Connect two network adapters on two different network at same time

Hi everyone,
I expose my problem first :
I am network admin of the IT of my students. We are behind a FW managed by an external organization which forbid every tools which are not approved by french government. Or my servers are supported by Nutanix which use Zoom when there is a problem.
I succeeded in installing an openVPN tunnel thanks to protonvpn. Thanks to this last, I succeeded in AUR creating zoom package and install it.
Through VPN I can use Zoom, good. But I lost my internal SSH connections to my local servers. And I can’t expose to the outside because of the FW.
I hope to be understandable. (excuse my poor english)

What I think about to solve problem :
I have three network adaptaters on my admin computer. I would use one with openVPN connection to go through the FW and use zoom, and at the same time, use another one connected at my admin LAN.

But how saying at my shell to use the local connection and at zoom to use the VPN ?

Thanks a lot if you can help it. I am tired to connect to zoom with my phone and take photos of my screen with it to send them on the chat.

no photos - thank you.

Answering the question - Connect to network cards to different network.

Yes that is possible - using routing matching your network requirements.

So you are looking for a way to allow thirdparty access to your servers within your employer’s secure network for the purpose of troubleshooting?

Bypassing network security is a very bad idea.

Instead you should use approved tools. Check if Teamviewer is in the approved list.

What you are looking for is split tunneling - use your favorite search engine and search for protonvpn split tunneling.

3 Likes

Hi @llenlewag, and welcome!

It’s called Split Tunnelling, AFAIK. You’d need root permissions for this. I have never done it, but that’s what it is, AFAIK. Look into that.

But note @linux-aarhus’s comment, it might be a Bad Idea :tm:

I will look for that so. Thanks to you two. And I don’t want bypassing the security. The High-school’s network is controlled by an instance (I will call it BigBro) which does a great job to avoid students make dumb things on computers and Internet.
I teach system administration and network administration for few students in high-school and we have a separate network like a DMZ. We have a bridge to access the Internet behind the FW. And to teach servers’ administration, we have a cluster which is not under the control of BigBro, I am the only one who can administrate it. And sometimes, I need to contact the support of the reseller and share my screen. But BigBro blocks every remote tools.

I think split tunnelling is what you want then, yes, and can be achieved several ways, so you’ll have to find the best solution for you.

Have you tried this?

System Settings > Connections > Wired Ethernet: select one. On the right pane, the tab "Wired" offers a "Restrict to device" menu with your connected ethernet ports.
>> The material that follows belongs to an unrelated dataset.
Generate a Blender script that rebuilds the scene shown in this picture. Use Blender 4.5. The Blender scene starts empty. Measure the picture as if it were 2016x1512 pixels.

Restrict each of your planned connections to its own device/port and allow no other to use that one.

You may need to use a separate IP range for each connection.

Edit: To tell your apps which connection to use, they ought to be given explicit IP target addresses, eg. Zoom from outside internet, internal 1 to 10.42.0.xxx, internal 2 to 192.168.178.xxx, etc. (This is all merely theoretical, I have never done that.)